How biased data quietly rewrites gender roles — and what it means for the next generation of family tech.
The “Emily / Sophia” Problem
Every Tuesday and Thursday from 8:30 to 9:30 AM, I hop on a call with my co-founder, Emily. Boston ↔ England. Our calendar just says “Emily / Sophia.” It’s my personal Gmail and her consultancy address — back from before we had a company name, much less a domain.
When I tested our AI calendar analysis — meant to surface important family commitments outside standard work hours — it flagged our meeting. Great — it worked!
But it interpreted it as we were meeting to discuss childcare. Two women on a recurring event? Must be child-rearing-related.
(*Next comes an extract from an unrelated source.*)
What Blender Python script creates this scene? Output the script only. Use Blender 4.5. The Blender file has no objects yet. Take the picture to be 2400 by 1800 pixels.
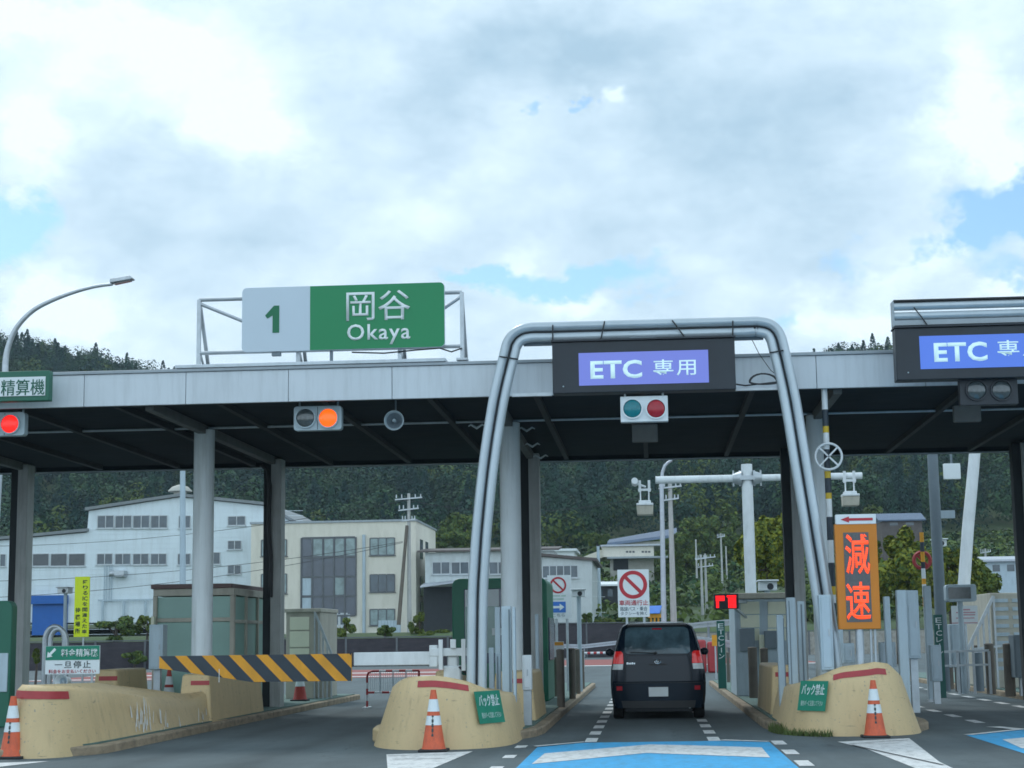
import bpy, bmesh, math, random
import numpy as np
from mathutils import Vector, Matrix
random.seed(7)
rng = np.random.default_rng(7)
SC = bpy.context.scene
COL = SC.collection
R = math.radians

# ------------------------------------------------------------------ camera
FPX, PS = 4000.0, 2400.0 / 2212.0           # focal length in photo pixels; measuring scale
yaw, pitch, roll = math.atan(315 / 4050.0), math.atan(598 / FPX), 0.014
FW = Vector((-math.sin(yaw) * math.cos(pitch), math.cos(yaw) * math.cos(pitch), math.sin(pitch)))
r0 = Vector((math.cos(yaw), math.sin(yaw), 0)); u0 = r0.cross(FW)
RT = r0 * math.cos(roll) - u0 * math.sin(roll); UP = u0 * math.cos(roll) + r0 * math.sin(roll)
EYE = Vector((0, 0, 1.45))
cd = bpy.data.cameras.new('camera'); cam = bpy.data.objects.new('camera', cd); COL.objects.link(cam)
cd.sensor_width = 36; cd.lens = 36 * FPX / 2400; cd.clip_start = 0.1; cd.clip_end = 6000
m3 = Matrix((RT, UP, -FW)).transposed()
cam.matrix_world = Matrix.Translation(EYE) @ m3.to_4x4()
SC.camera = cam
SC.cycles.filter_width = 1.65                  # the soft lens of a small camera

def ray(x, y): return FW * FPX + RT * (x * PS - 1200) - UP * (y * PS - 900)
def at(x, y, Y):                             # the place at depth Y metres seen at (x, y)
    d = ray(x, y); return EYE + d * (Y / d.y)
def gd(x, y, z=0.0):                         # the place on the level z seen at (x, y)
    d = ray(x, y); return EYE + d * ((z - EYE.z) / d.z)
def seen(p):                                 # where a place is seen, in measuring units
    d = Vector(p) - EYE; k = d.dot(FW); return ((d.dot(RT) / k * FPX + 1200) / PS, (900 - d.dot(UP) / k * FPX) / PS)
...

Not a cross-Atlantic startup stand-up. Not product decisions. Not fundraising. Just… who’s watching whose kids.
Yes, I could “prompt” it: babysitting events in my life look like “Emily babysitting” or “Emily at home.” But I shouldn’t have to teach a system that two women can be co-founders.
Would the same model assume “David/Michael” is childcare? We all know the answer.
The Haircut AI Refused to See
This weekend, my kids — Rex and Noa — had haircuts. Hold My Juice asked a perfect question to help me better prepare as a parent.
Sitting in the salon, I watched my son toss his long blond hair like Thor…
..and my daughter settling into her spa day — it’s hard to be 8!
I replied:
“Both kids are total hams. They love the wash and the blow dry.”
And what did the AI save?
It asked about both kids and then discarded Rex entirely. I even retried the whole thing and got the same result. Why? Because somewhere in its training diet, “liking the salon” is coded as a girl thing.
The system literally couldn’t see him. A boy enjoying self-expression didn’t fit its math.
The Same Bias — Now Closer to Home
Joy Buolamwini and Timnit Gebru’s Gender Shades study showed that facial recognition systems almost never misclassified light-skinned men — but mislabeled dark-skinned women up to 35% of the time. When data skews, systems “see” some people and “mis-see” others.
Language models repeat the same pattern: nurses = she, doctors = he; worried parent = mom, fun parent = dad. In parenting tech, those shortcuts hit harder — because they don’t just shape code, they shape childhood.
Every time AI quietly decides who’s visible, it trains the next generation of systems — and the next generation of kids — to see the world the same way.
The Invention of Normal
Sociologist George Herbert Mead called it the generalized other — the inner voice that tells us what “people like me” do. It shapes how we understand what’s normal, acceptable, or expected.
But Mead’s “other” wasn’t neutral. It was modeled on the social center of his time — white, male, able-bodied, middle class — and that lens quietly became the template for who counted as “normal.” Everyone else was defined in relation to it.
AI inherits the same pattern. It doesn’t evolve with society; it learns from the past and plays it back as truth. Historical norms become training data, and training data becomes tomorrow’s “intelligence.” The cycle freezes progress.
So when AI assumes two women are coordinating childcare or filters out a boy’s love of the salon, it’s not just an error — it’s that old generalized other, encoded in math.
How Bias Spreads — and What We’re Doing Differently
AI didn’t invent bias — it just automated our idea of normal. The real work is unlearning it.
When you train on decades of rigid examples, you get rigid results. When biased outputs feed back into the next generation of models, the bias compounds. When teams look alike, blind spots get shipped as features. And when algorithms optimize for what’s most common, they mistake frequency for truth.
At Hold My Juice, we start from a different assumption: bias is the default, not the exception. So we design against it from day one.
We use messy, real family data — not sanitized templates that erase difference. We stress-test for bias before launch. We turn user corrections into permanent test cases, so every “that’s not us” makes the system smarter. And wherever nuance matters, humans stay in the loop.
What’s at Stake — and How We Show Up
Every “Emily/Sophia = childcare” quietly tells girls that women’s time belongs at home. Every “Rex doesn’t count” whispers to boys that beauty, play, and self-expression come with boundaries. Those aren’t harmless bugs — they’re mirrors shaping how our kids see themselves.
We’re not chasing perfection. We’re chasing progress you can measure: fewer blind spots, faster fixes, clearer accountability. AI will never be neutral — but it can be self-aware. Our job is to surface bias, own it, and keep shrinking it.
Two women, meeting twice a week, building something better.
Not a babysitting roster — a product that actually sees your family.